Beginning this Tuesday, writes the South Florida Sun-Sentinel, Florida's
insurance crisis takes center stage,...when legislators convene for a special session devoted solely to the state's property insurance mess and how to get out of it.
Along with higher costs for reinsurance resulting from the disastrous 2004 and 2005 hurricane seasons, which caused $35.9 billion in insured losses, beleaguered homeowners across the state are also being squeezed in other ways. According to the Sun-Sentinel, Floridians are
paying extra charges to bail out three state insurance safety nets: Citizens Property Insurance Corp., the state's insurer of last resort; the Florida Hurricane Catastrophe Fund, which offers cheaper reinsurance to Florida insurers; and the Florida Insurance Guaranty Association, which pays claims for bankrupt insurers.
In addition to two surcharges for Citizens, Florida property owners will pay a 1 percent assessment -- $10 for every $1,000 of annual premium paid -- for the next 10 years on all home, automobile, health and life insurance policies to cover a $1.55 billion deficit in the Florida Hurricane Catastrophe Fund after the 2005 hurricanes. And there are two separate, one-time assessments of 2 percent each for the Florida Insurance Guaranty Association that property owners insured by private companies must pay. Citizens' customers are exempt because Citizens isn't a private company....

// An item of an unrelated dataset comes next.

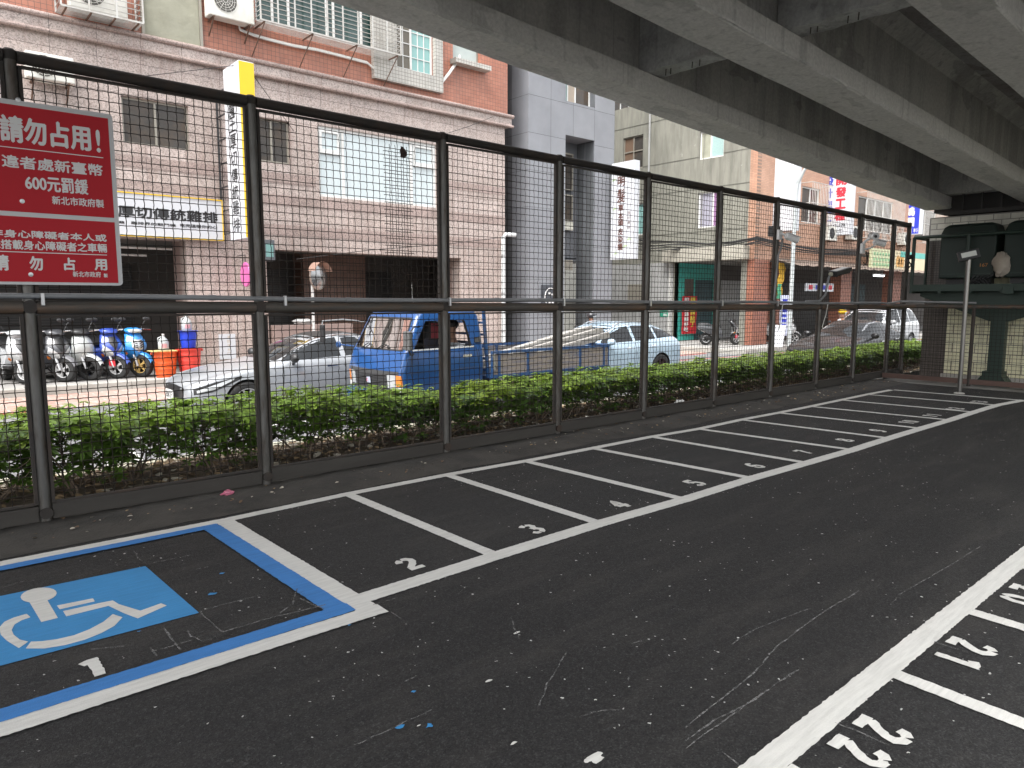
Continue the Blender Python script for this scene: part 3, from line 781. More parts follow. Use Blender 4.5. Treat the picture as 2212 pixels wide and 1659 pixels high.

Citizens, an offshoot of the agency started after Hurricane Andrew to serve as a safety net for Florida's property owners, is now the largest home and condominium insurer statewide. Its growth has been spurred by insurance companies going bankrupt or opting to drop policyholders at renewal time. For the thousands of Floridians running out of options for private insurers, Citizens is the only way to get coverage.
If history is anything to go by, the crisis in Florida, which stems from mismanagement and poor planning, a lack of accountability, myriad conflicts of interest, political opportunism, moral hazard, and the unintended consequences of government actions, will end up costing many people -- most likely taypayers across the state -- a lot of money.
What's more, it is unlikely to be a one-off development.
With a host of similarly deficient federal, state, and local government safety nets in place across the nation, including a vast assortment of loan guarantee programs and various state-run insurers of last resort (ILRs), it's only a matter of time before an armada of financial hurricanes begins to wreak widespread havoc.